Wednesday, November 18, 2009

Reflection

Do you ever wonder where you'd be in your life were it not for [fill in the blank]? I am fully aware that the very line of thought negates the "bloom where you're planted"/"Seize the Day" mentality that I typically try to keep. Seriously, though, I cannot be the only satisfied girl on the planet who reminisces about where she was ten years ago and looks forward to where she'll be ten years later.

The thing I've noticed lately is that when I think about what was and is to come, I never find myself wondering what life would be like without my husband. I think about what we'd be like if we'd successfully put off having kids for a few years, I think about what we'd be like if we'd never had any at all, I think about what we might be like with a few more and what life will be like when we finally get to experience being married without kids in the house. Sometimes I wonder what we'd be doing had we managed our finances properly as young single adults or what we'll do in five years when we've recuperated. I wonder what my appearance would be like had I not had more children, what it will be like when I'm able to exercise without children underfoot. I used to reminisce about myself, but now, instead of "What would my life have been like if...?" I wonder what OUR life would have been like if... or what it will be like when...

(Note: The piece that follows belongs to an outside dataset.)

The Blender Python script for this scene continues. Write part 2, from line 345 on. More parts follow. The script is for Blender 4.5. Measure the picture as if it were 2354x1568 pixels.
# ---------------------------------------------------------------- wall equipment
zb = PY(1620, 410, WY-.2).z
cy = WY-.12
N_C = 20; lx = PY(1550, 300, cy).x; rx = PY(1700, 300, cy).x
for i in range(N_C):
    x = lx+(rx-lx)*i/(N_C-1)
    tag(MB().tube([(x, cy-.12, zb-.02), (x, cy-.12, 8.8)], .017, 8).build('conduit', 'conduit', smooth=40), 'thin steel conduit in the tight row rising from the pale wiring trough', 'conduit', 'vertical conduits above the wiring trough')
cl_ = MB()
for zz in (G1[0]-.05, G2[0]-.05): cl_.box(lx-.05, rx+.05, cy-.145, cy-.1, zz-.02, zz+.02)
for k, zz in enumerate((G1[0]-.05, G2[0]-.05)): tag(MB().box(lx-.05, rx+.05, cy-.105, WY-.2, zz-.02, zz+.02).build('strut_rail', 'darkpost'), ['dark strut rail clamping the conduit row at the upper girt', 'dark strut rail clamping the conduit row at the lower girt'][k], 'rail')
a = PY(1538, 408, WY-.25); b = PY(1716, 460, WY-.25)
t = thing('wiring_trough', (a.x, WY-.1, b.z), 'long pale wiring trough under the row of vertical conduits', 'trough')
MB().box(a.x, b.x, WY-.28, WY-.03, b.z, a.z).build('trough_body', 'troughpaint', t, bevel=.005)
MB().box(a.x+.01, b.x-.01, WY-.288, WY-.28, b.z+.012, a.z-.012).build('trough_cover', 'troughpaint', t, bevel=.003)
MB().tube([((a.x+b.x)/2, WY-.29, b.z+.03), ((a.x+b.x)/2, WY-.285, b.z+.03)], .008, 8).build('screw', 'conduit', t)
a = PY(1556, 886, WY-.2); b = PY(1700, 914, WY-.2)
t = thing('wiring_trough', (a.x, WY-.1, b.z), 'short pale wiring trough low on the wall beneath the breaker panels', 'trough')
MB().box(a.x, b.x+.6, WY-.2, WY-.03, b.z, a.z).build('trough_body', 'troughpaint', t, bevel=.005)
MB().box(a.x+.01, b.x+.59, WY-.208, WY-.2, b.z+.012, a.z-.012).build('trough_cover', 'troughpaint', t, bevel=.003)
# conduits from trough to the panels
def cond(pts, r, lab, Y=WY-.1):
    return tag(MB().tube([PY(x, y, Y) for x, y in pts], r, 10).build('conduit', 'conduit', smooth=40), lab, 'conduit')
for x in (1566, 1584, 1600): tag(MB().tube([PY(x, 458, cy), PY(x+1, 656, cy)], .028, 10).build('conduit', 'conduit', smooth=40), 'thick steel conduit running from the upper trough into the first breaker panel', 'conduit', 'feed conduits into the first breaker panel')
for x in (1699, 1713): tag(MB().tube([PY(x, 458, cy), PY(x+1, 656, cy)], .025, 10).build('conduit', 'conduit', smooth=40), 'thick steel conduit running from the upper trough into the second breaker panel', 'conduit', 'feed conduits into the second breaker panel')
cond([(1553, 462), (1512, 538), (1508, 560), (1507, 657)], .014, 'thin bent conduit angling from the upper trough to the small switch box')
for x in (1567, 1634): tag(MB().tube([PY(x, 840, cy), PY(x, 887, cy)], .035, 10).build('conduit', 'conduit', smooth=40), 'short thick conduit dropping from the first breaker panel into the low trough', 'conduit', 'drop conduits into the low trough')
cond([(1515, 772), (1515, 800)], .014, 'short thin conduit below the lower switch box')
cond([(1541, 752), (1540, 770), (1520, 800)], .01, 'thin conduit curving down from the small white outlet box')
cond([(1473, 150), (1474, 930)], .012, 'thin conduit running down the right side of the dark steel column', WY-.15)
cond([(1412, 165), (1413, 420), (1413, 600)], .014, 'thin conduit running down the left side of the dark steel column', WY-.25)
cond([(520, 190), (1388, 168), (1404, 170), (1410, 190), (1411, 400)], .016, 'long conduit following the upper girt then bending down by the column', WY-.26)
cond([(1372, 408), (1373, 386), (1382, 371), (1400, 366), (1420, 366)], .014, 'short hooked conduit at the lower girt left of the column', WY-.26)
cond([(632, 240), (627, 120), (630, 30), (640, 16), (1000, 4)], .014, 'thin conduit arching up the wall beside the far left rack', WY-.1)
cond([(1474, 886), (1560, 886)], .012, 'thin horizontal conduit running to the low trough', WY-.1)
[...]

I used to think that five years of marriage would bring a routine, a constant, a general feeling of having the hang of it. But as we're living year number five, I'm realizing how much we're learning... about ourselves, about each other, about marriage. And the more I learn, the more I realize how little we know. I am SO excited to find out what marriage is like 10, 25, 50 years in. Because, so far, I still feel like I'm playing house a lot of the time. I feel excited about building a future with a wonderful man, and I'm having a blast living as his wife.

I can't imagine where I'd be had I not discovered what marriage should really be like... had I remained trapped by the high school girl naivety about finding self worth in men. I have to admit, when it comes to raising my daughters to be strong, traditional, Godly, and feminine, I'm groping around in the dark a lot of the time. Some days I find myself praying before each sentence I speak to Big Sister. Though we come with our share of faults and weaknesses, it's comforting to know that God has provided a healthy marriage for my daughters to witness, one that sets an example of how preciously she deserves to be treated should she be called to the vocation of marriage. And I thank God every day that Little Mister is watching his Daddy be a dedicated, loving, strong father and husband.


Thanks for stopping by,

1 comment:

Mrs. Haid said...

I know what you mean when you say finding your self worth in men.

We were really like that, weren't we? And I don't think I would have listened or understood had someone tried to explain it to me then.